I am sure the Committee is enjoying this bit. Clause 14 does not correct a technical drafting error: it closes a loophole, which is another thing we regularly do in legislation. Section 256 of the Pensions Act 2004—it must have been a real corker of an Act: I forget how many clauses the Bill runs to, but we do not have 256 clauses —prohibits a trustee or manager of an occupational or personal pension scheme from taking money from the scheme to pay for a fine as a result of a conviction or penalty, and rightly so.

Clause 14 also prevents trustees or managers from being reimbursed from the scheme for payment, and this includes indemnity insurance. Sections 40 and 41 of the Pensions Act 2008 introduced fixed and escalating penalties in preparation for auto-enrolment. Section 256 prohibition should have been extended to cover the 2008 Act penalties, but was not. Clause 14 closes that loophole and extends section 256 of the Pensions Act 2004 so that it covers fixed and escalating penalties introduced by sections 40 and 41 of the Pensions Act 2008. The effect of the new clause is to prohibit pension scheme trustees or managers from paying penalties that they are personally liable for out of scheme funds, and as a result reducing members’ benefits.

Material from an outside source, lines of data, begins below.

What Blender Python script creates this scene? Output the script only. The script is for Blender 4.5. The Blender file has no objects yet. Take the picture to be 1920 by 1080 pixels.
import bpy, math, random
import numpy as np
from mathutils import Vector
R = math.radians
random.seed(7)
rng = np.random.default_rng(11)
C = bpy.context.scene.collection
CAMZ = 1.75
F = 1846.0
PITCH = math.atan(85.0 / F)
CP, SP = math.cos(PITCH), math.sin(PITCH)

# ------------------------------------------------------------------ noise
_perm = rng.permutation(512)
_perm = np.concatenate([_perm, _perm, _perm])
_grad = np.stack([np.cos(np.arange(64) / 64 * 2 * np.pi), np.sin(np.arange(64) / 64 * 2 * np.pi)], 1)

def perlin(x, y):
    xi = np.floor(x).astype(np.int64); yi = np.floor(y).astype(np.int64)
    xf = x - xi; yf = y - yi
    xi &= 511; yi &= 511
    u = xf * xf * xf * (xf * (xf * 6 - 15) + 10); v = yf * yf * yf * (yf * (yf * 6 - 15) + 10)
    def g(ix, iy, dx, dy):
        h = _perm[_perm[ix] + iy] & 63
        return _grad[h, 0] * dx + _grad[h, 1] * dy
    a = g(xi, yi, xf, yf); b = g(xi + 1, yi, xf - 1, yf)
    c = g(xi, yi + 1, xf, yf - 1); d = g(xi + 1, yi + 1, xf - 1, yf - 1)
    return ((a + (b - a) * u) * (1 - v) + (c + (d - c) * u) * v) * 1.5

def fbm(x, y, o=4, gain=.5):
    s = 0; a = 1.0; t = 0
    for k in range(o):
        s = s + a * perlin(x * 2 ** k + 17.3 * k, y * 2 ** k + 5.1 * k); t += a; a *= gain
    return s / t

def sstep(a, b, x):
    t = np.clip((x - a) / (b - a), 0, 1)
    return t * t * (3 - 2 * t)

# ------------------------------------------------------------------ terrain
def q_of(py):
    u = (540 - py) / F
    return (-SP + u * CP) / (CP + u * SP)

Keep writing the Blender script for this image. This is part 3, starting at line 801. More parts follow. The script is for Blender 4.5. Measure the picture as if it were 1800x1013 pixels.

I will talk about why such prohibition is needed. For automatic enrolment to work, the Pensions Regulator must be able to take effective enforcement action against trustees and managers where necessary. As a last resort, penalty notices could be issued, and the deterrent effect of penalty notices is nullified if recipients simply take the money out of the scheme. The thinking behind that prohibition is fairly clear. I can reassure the Committee that there have not been any prosecutions under section 256, and that is how we want to keep it. However, we want to ensure that we have a deterrent effect and therefore clause 14 corrects that omission in the auto-enrolment world. I commend clause 14 to the Committee.

Question put and agreed to.

Clause 14 accordingly ordered to stand part of the Bill.